Somalia's al-Shabab attacks army hotel in Bulo-burde

Amisom Djiboutian Commander Col Osman Doubad (C) walks with the Hiran Governor Abdi Farah Laqanyo and Amisom chief of staff Gen Soubaghle, after successfully capturing the al Shabab-held Bulo-burde in the Hiran region of Somalia - 14 March 2014 Amisom and Somali government forces march around Bulo-burde after its capture last week

Somali Islamist fighters have attacked a hotel in a strategic central town the militants lost control of last week.

A car bomb exploded by the hotel in Bulo-burde where African Union (AU) and Somali officers were staying and gunfire continued for another five hours, witnesses said.

Six soldiers were killed, including a top Somali army commander, the AU said.

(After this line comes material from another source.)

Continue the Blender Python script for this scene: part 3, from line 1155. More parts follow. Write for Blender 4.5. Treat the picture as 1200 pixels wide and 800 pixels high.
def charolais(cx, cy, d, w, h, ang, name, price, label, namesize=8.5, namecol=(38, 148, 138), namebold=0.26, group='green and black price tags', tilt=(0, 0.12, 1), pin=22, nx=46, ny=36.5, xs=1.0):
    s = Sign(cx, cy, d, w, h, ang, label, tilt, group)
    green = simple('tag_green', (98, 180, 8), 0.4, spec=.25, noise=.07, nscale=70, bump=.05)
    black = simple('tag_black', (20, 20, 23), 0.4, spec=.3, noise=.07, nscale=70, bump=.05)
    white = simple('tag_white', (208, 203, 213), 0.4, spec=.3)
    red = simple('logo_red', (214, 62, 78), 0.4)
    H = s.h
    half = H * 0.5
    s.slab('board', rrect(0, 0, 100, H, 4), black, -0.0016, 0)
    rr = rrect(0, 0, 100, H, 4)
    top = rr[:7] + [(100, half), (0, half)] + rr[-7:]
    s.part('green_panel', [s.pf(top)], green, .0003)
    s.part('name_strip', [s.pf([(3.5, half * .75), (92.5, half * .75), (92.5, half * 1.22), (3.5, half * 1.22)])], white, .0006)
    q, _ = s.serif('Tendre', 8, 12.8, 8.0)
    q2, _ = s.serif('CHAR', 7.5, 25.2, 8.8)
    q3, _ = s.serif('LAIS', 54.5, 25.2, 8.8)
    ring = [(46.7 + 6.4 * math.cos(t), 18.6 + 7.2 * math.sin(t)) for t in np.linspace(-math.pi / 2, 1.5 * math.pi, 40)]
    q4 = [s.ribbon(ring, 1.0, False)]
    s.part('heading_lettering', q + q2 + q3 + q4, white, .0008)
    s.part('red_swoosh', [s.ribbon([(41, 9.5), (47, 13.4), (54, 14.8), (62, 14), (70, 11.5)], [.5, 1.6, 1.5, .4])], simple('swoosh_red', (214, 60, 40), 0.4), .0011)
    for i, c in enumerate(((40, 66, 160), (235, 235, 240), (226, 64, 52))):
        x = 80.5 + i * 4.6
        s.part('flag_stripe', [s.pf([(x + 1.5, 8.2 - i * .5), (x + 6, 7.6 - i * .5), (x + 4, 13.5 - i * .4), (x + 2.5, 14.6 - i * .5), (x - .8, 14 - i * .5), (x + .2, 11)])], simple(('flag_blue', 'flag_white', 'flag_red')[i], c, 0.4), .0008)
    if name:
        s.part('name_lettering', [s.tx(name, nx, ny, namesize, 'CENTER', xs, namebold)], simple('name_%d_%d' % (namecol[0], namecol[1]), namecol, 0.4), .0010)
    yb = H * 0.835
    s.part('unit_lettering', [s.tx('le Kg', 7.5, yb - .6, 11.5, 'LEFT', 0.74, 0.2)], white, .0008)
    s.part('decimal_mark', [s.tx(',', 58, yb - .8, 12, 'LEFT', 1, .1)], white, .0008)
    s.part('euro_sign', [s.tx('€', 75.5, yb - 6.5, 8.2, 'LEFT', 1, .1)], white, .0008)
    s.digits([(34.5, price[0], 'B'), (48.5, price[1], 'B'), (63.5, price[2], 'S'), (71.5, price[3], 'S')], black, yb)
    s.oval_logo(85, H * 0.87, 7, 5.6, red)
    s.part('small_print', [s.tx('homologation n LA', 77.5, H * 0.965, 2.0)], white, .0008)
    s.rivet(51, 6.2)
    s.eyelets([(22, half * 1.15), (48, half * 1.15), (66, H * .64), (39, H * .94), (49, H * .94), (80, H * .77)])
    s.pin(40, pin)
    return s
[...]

The al-Shabab Islamist group said it was behind the attack and that 30 AU and army officers had been killed.

A spokesman for the 22,000-strong AU force in Somalia (Amisom), Col Ali Adan Humad, said all the al-Shabab fighters involved in the raid had been killed, without specifying numbers.


Al-Shabab, which is linked to al-Qaeda, has waged an eight-year insurgency to overthrow the weak UN-backed government and create an Islamic state in Somalia.

Key bridge

The BBC's Ibrahim Ade in the capital, Mogadishu, says al-Shabab had occupied Bulo-burde for more than five years.

The town, which has a strategic bridge over the River Shabelle and is at a crossroads linking various regions of the country, was an important base for al-Shabab.

Bulo-burde was captured as part of an ongoing AU and government offensive against al-Shabab, which controls much of south and central Somalia.

Communications to the central Hiran region went down not long after the fighting and gunfire in Bulo-burde ended, our reporter says.

Witnesses told the BBC the car blast at the hotel happened at 02:00 local time (23:00 GMT) and the fighting went on until about 07:00.

Col Humad said three Djiboutian soldiers and three Somali soldiers, including Col Mohamud Amin - the military commander of Hiran who was leading the offensive in the region - were killed.

Al-Shabab fighters in  Mogadishu, Somalia (5 March 2012) Somalia's militants have pledged loyalty to al-Qaeda

Ten soldiers were also wounded, he said.

Al-Shabab at-a-glance

  • "The Youth" in Arabic
  • Formed as a radical offshoot of the Union of Islamic Courts, which controlled Mogadishu, in 2006
  • Controls most of southern Somalia
  • Estimated to have 5,000 fighters
  • Announced merger with al-Qaeda in 2012

Earlier, Col Humad denied there were casualties when an Amisom convoy was attacked near its base in Arbiska outside Mogadishu.

Al-Shabab had released a statement saying that seven Burundian peacekeepers and five American nationals travelling in the vehicles were killed on Monday afternoon.

The al-Qaeda-linked group lost control of Mogadishu in 2011, but has intensified bombings and mortar raids in the city in recent weeks.

Last month, al-Shabab fighters stormed Villa Somalia, the seat of government in Mogadishu, killing at least 11 people.